Берег озера дик и гол. Лес отступает далеко от воды; ближе к озеру попадаются лишь одинокие деревья, скрюченные и унылые. Машина с трудом подъезжает к самой кромке озера, трясясь по кочкам. У берега на расстоянии полметра лед уже растаял. Мелкие зубцы на его краях искрились. Но подальше только трещины предвещали скорое освобождение озера от ледяного панциря.
Дорога вся в рытвинах: приходится вылезти из машины и идти пешком. Вот на склоне ближайшего холма белеет юрта. Поднимаемся к ней. Здесь живет супружеская пара; муж — халха-монгол, жена — бурятка. Их единственный ребенок, сынишка лет четырех, играет в юрте. Передняя часть головки у него выбрита, а сзади сплетены две косички, к которым привязаны серебряные украшения. Женщина с детства живет среди халха-монголов и совсем забыла бурятские обычаи. Семья держит скот, пасущийся на берегу, но и охотой не пренебрегает, о чем свидетельствуют шкуры, повешенные для просушки. Рядом с юртой стоят сани. Зимой здесь передвигаться на санях легче. Монголы саней не знают, но здешние жители переняли их от бурят, а те в свою очередь — от русских соседей.

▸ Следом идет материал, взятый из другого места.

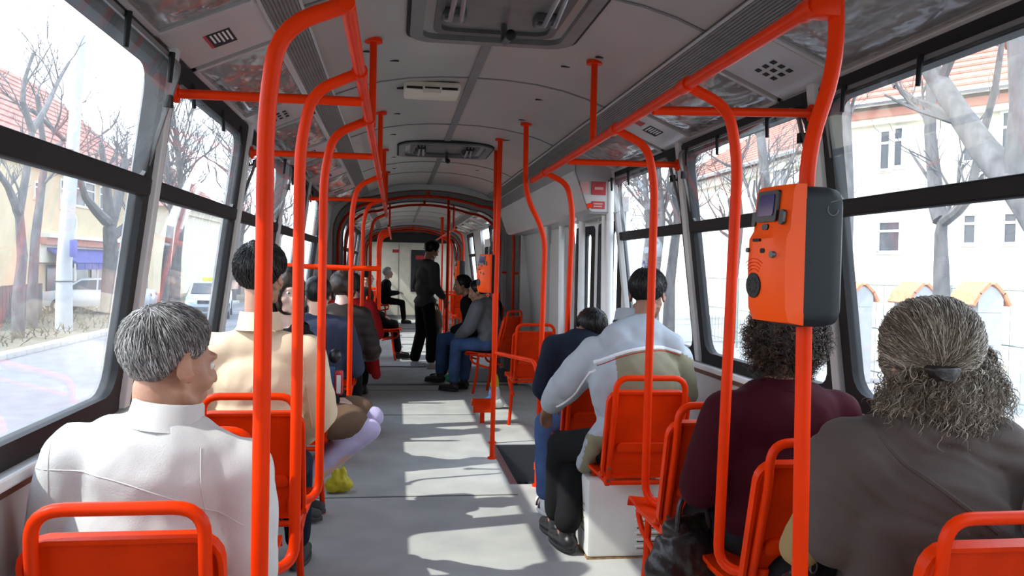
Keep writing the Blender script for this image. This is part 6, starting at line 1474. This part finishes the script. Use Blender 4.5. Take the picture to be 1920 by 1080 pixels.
# ------------------------------------------------------------------ cars
def car(label, loc, rz, paint, sign=False):
    root = empty('car', loc, rz); tag(root, label, 'car')
    prof = [(-2.05, 0.30), (-2.10, 0.62), (-1.98, 0.86), (-1.25, 0.95), (-0.55, 1.42), (0.75, 1.45), (1.55, 1.02), (2.02, 0.96), (2.10, 0.66), (2.06, 0.30)]
    bm = NB(); rows = []
    for y in (-0.80, -0.74, 0.74, 0.80):
        k = 1.0 if abs(y) < 0.78 else 0.985
        rows.append([bm.verts.new((x * k, y * (0.84 if z > 1.1 else 1.0), z - (0.0 if k == 1 else 0.02))) for x, z in prof])
    m = len(prof)
    for a, b in zip(rows, rows[1:]):
        for i in range(m): bm.faces.new((a[i], a[(i + 1) % m], b[(i + 1) % m], b[i]))
    bm.faces.new(rows[0]); bm.faces.new(rows[-1][::-1]); body = build('car_body', bm, paint, root, bevel=0.04)
    for s in (-1, 1):
        for lp in ([(-1.05, 0.98), (-0.52, 1.34), (0.05, 1.37), (0.05, 0.98)], [(0.12, 0.98), (0.12, 1.37), (0.68, 1.37), (1.22, 1.0)]):
            bm = NB(); prism(bm, lp, lambda x, z: V((x, s * (0.815 if z < 1.1 else 0.70), z)), lambda x, z: V((x, s * (0.800 if z < 1.1 else 0.66), z))); build('side_window', bm, WIND, body, smooth=False)
        for x in (-1.30, 1.30):
            bm = NB(); cyl(bm, (x, s * 0.62, 0.31), (x, s * 0.83, 0.31), 0.31, seg=20); w = build('wheel', bm, TYRE, root)
            bm = NB(); cyl(bm, (x, s * 0.825, 0.31), (x, s * 0.84, 0.31), 0.19, seg=16); build('wheel_hub', bm, M['metal'], w)
        bm = NB(); sph(bm, (-2.04, s * 0.58, 0.70), (0.06, 0.17, 0.09)); build('headlamp', bm, WINF, body)
        bm = NB(); sph(bm, (2.05, s * 0.60, 0.78), (0.05, 0.14, 0.09)); build('tail_lamp', bm, M['red'], body)
    for (x0, z0, x1, z1) in ((-1.22, 0.99, -0.60, 1.39), (0.82, 1.42, 1.50, 1.06)):
        bm = NB(); d = V((z1 - z0, 0, -(x1 - x0))).normalized() * (0.02 if x0 < 0 else 0.02); d = d if d.z > 0 else -d
        hexa(bm, [V((x0, -0.66, z0)), V((x1, -0.60, z1)), V((x1, 0.60, z1)), V((x0, 0.66, z0)), V((x0, -0.66, z0)) + d, V((x1, -0.60, z1)) + d, V((x1, 0.60, z1)) + d, V((x0, 0.66, z0)) + d]); build('windscreen', bm, WIND, body, smooth=False)
    bm = NB(); box(bm, -2.14, -2.06, -0.72, 0.72, 0.34, 0.50); build('bumper', bm, M['darkmetal'], body, smooth=False, bevel=0.02)
    bm = NB(); box(bm, -2.12, -2.08, -0.34, 0.34, 0.62, 0.76); build('grille', bm, TYRE, body, smooth=False)
    if sign:
        bm = NB(); box(bm, -0.1, 0.1, -0.3, 0.3, 1.46, 1.62); build('roof_sign', bm, C_YEL, body, smooth=False, bevel=0.02)
    return root
car('silver car parked crosswise behind the concrete post', (-12.4, 36.0, GZ + 0.08), 0.1, SILV)
car('pale blue car with a yellow roof sign, front towards the tram', (-8.0, 35.8, GZ), PI / 2 + 0.15, LBLUE, True)
car('dark green car parked behind the tile-capped pillars', (15.6, 19.8, GZ + 0.1), 0.5, DGREEN)

# ------------------------------------------------------------------ other side: building, pillars, big trees
A = at_z(1985, 155, 5.8); B = at_z(1530, 215, 5.8); A.z = B.z = 0
bl, e, n, W = house('pale cream building with clay roof seen through the window by the shawl', A, B, 5.8, 9.0, 9.0, PLAST2, [(1654, 248, 1667, 316, 1), (1680, 242, 1691, 310, 1), (1883, 213, 1905, 296, 1), (1811, 222, 1829, 300, 1), (1651, 418, 1686, 470, 1), (1810, 405, 1828, 455, 1), (1886, 402, 1905, 454, 1)], overhang=0.45)
bm = NB(); wall_quad(bm, V((0, 0, 0)), e, n, -0.3, W + 0.3, 5.8 - GZ - 0.34, 5.8 - GZ - 0.14, 0, 0.30); build('cornice_band', bm, TERRA, bl, smooth=False)
house('cream house down the street behind the second and third windows', V((15.5, 31, 0)), V((15.5, 48, 0)), 6.2, 9.5, 9.0, PLAST2, [(1455, 300, 1475, 350, 2)])
def pillar(label, px, py, X):
    p = at_x(px, py, X); root = empty('gate_pillar', (p.x, p.y, GZ + 0.1)); tag(root, label, 'pillar', None); h = p.z - GZ - 0.1
    bm = NB(); box(bm, -0.22, 0.22, -0.28, 0.28, 0, h - 0.42); build('pillar_shaft', bm, CONC, root, smooth=False, bevel=0.02)
    bm = NB(); g = [(-0.22, 0), (0.22, 0), (0.22, 0.22), (0.14, 0.36), (0.0, 0.42), (-0.14, 0.36), (-0.22, 0.22)]
    prism(bm, g, lambda u, v: V((u, -0.28, h - 0.42 + v)), lambda u, v: V((u, 0.28, h - 0.42 + v))); build('pillar_head', bm, CONC, root, smooth=False)
    for k, (u0, v0, u1, v1) in enumerate(((-0.30, 0.10, -0.19, 0.30), (-0.20, 0.28, -0.02, 0.45), (0.02, 0.45, 0.20, 0.28), (0.19, 0.30, 0.30, 0.10))):
        bm = NB(); d = V((-(v1 - v0), 0, (u1 - u0))).normalized() * 0.05
        q = [V((u0, -0.32, h - 0.42 + v0)), V((u1, -0.32, h - 0.42 + v1)), V((u1, 0.32, h - 0.42 + v1)), V((u0, 0.32, h - 0.42 + v0))]; hexa(bm, q + [x + d for x in q]); build('cap_tile', bm, CAPT, root, smooth=False)
    return root
pillar('tile-capped pillar beside the window frame', 1605, 536, 9.0); pillar('tile-capped pillar in the middle, behind the crown of the shawl woman', 1716, 536, 9.0); pillar('tile-capped pillar nearest the green car', 1836, 536, 9.0)
p0, p1 = at_x(1605, 536, 9.0), at_x(1960, 536, 9.0)
root = empty('wire_fence', (9.5, 10.5, GZ + 0.1)); tag(root, 'green wire mesh fence strung between the tile-capped pillars', 'fence')
for k in range(3):
    bm = NB(); z = 0.2 + k * 0.9; cyl(bm, (0, 0, z), (0, 16, z), 0.015, seg=6); build('fence_wire', bm, WIRE, root)
bm = NB()
for k in range(60): cyl(bm, (0, k * 0.27, 0.1), (0, k * 0.27, 2.0), 0.006, seg=4)
o = build('fence_mesh', bm, WIRE, root); tag(o, kind='stuff')
for k in range(6):
    bm = NB(); cyl(bm, (0, k * 3.1, 0), (0, k * 3.1, 2.05), 0.035, seg=8); build('fence_post', bm, WIRE, root)
a = ax_([(1766, 600), (1765, 500), (1764, 440), (1768, 408)], 6.6)
tree('bare_tree', 'grey tree trunk forking above the head of the shawl woman', [ground(a[0])] + a, 0.135, BARK, 41, 3, 0.5, 1.0, None, 5, [(ax_([(1766, 412), (1757, 390), (1752, 335), (1744, 250), (1746, 150), (1742, 60)], 6.6), 0.115), (ax_([(1770, 415), (1795, 396), (1818, 370), (1840, 262), (1866, 165), (1880, 70)], 6.6), 0.075), (ax_([(1752, 350), (1728, 315), (1704, 280)], 6.6), 0.03)])
a = ax_([(2040, 700), (1990, 470), (1905, 345), (1845, 280), (1800, 215), (1745, 130), (1700, 60)], 5.6)
a[0] = ground(a[0])
tree('bare_tree', 'thick leaning tree limb crossing the upper window pane diagonally', a, 0.19, BARK, 43, 3, 0.6, 1.2, None, 6, [(ax_([(1905, 345), (1915, 200), (1905, 80), (1890, 20)], 5.6), 0.13)])
a = ax_([(1588, 720), (1586, 520), (1592, 380), (1590, 280), (1586, 180), (1580, 100)], 8.0)
tree('bare_tree', 'upright grey trunk just behind the window pillar by the validator', [ground(a[0])] + a, 0.13, BARK, 45, 3, 0.5, 1.2, None, 7)
for k, (px, X) in enumerate(((1420, 8.2), (1372, 10.0), (1255, 8.0), (1205, 9.5), (1225, 7.4), (1120, 8.4))):
    b = at_x(px, 560, X)
    tree('bare_tree', ['bare trunk seen through the second window, beside the validator', 'bare tree behind the pole in the second window', 'bare tree seen past the stooping man', 'pale bare tree by the door side of the third window', 'bare tree nearest in the third window', 'bare tree seen through the door glass'][k],
         [ground(b), (b.x, b.y, 1.0), (b.x + 0.2, b.y, 3.0), (b.x, b.y + 0.3, 5.5)], 0.20, BARK, 60 + k, 4, 0.65, 1.7, None, 11, up=0.5)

Проводим полдня на берегу озера, потом возвращаемся в Хадхал. После обеда едем в ближайший аил. Там знакомлюсь с другой семьей: муж — дархат, а жена — урянхайского происхождения. Меня очень интересует уклад жизни таких смешанных семей. В скотоводческих племенах жен никогда не брали из родственных семей; иногда за невестами ездили очень далеко; девушек похищали насильно или склоняли уговорами. Различные кочевые племена постоянно смешивались, и уже в самые давние времена монголки попадали в тюркские юрты, а тюркские девушки становились женами монголов. Процесс этот усилился во времена завоевательных походов. Покоренные народы не только становились рабами или данниками победителей, но и смешивались с завоевателями. Смешанные браки приводили к заимствованию чужой культуры и языка, к появлению новых предметов и новых слов. Культура и язык любой народности Центральной Азии сложились под влиянием многочисленных соседей. Связи между кочевыми народами гораздо теснее, чем между расселившимися по соседству оседлыми народами.